There are no substitute paraeducators at Central Kitsap High school. To become a substitute para educator, you need to have a high school diploma. 

When asked about the absence of sub paras, Winsper adds, “There’s no money in it. It’s all about the money. Education’s about the money.”   

In an article from Neatoday, reporter John Rosales states that “The value of paraeducators is not generally reflected in their paychecks.  According to the most recent census, paraeducators working full-time earn $21,346 while part-timers bring in $9,965. One of the methods that school districts use to lower their operating costs is to keep the work hours of paraeducators below the area’s full-time status level.

“They would rather hire two part-timers instead of one full-time person so they don’t have to pay benefits,” says Chris Marchbanks, the USEA UniServ director for the Box Elder School District where Century is located.” 

Paraeducators and teachers care a lot for the students they help and teach. Ask any of them what the most rewarding thing about their job is, and the most common answer given is seeing the students learn something new or make progress in an are that they’ve struggled in. They do what they do for the love of their students. 

Alison Graham, who has been both a para and a teacher, has seen both sides.

“As a teacher, I have to come up with the whole thing. And I have to understand a lot more of what the student needs than as a paraeducator because I have a lot more information than a paraeducator does. Being the teacher there’s some stuff that you know, I know that they don’t know necessarily. But I found being a para was a lot more supporting the student, then the teacher, so that’s, you know, that’s why I come in everyday. Because these people are amazing. And everyday is happy.”
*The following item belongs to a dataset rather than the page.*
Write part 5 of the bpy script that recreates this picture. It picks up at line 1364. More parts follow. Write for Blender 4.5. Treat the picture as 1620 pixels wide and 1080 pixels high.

When asked about how the special needs program could be improved, Graham commented on how she loved the program. She adds how she feels that there needs to be more inclusion at Central Kitsap High school.

“I just feel my students aren’t very different from anyone else in the school. They have very similar interests. You know, they love dancing, they love singing, they have friends, they love communicating and talking. But it doesn’t happen very much. You know, it’s, it’s very hard because sometimes our kids look weird, or they look scary, or they do things and other students are like, that’s so weird. It’s just who they are. And it’s kind of like, sometimes I feel like people don’t want to get to know who we are. They just think of us as the special ed class, and so stay away from them when our kids really do want to be involved. And, you know, it’s… sometimes it’s just really sad. It’s sad for me that, you know, there does seem to be like that special ed. I’d love more inclusion, you know, little more acceptance even. They’re people, you know, and they have feelings and they see, they see things that go on in this school, they’re very observant. They see a lot of things. They’re very interested in what other people are doing. But other people aren’t as willing to say, hey, come on over.”

Graham would love an opportunity for people to get to know her students. 

“They’re all teenagers. Everybody’s, you know, come talk to us, you know that’s a big thing. Yeah. Come and talk to us. If you’re coming by the classroom, you know, wave, you know, it’s just , it’s those little things that make our population feel like they belong or that they’re a part of the community.”

At the old high school, the special ed students were separated from the rest of their peers. Even in the new building, Graham points out how there’s still that separation. They sit at the tables by the entrance. Other students may end up sitting next to her students, but they don’t engage with each other. They just keep to themselves.

Although, Graham recalls a heartwarming story that happened just this year.

“Now I do have one girl, she’s a junior, and she found a group of freshmen that would sit outside at first lunch right out the back door and for like the first, up until a couple weeks ago, she’d go outside and eat lunch with this little group of freshmen everyday. And I was so excited because it was like, oh my gosh, these girls are brand new to the school and they’ve invited my, you know, my girl in, and so now everyday she’ll go out and she’ll be like, “my girls, my girls are here.” And it’s so cute, and they’ve had pictures taken with her and stuff.”

This kind of inclusion is all Graham wants to see, and knows that this is what the schools community is heavily lacking in.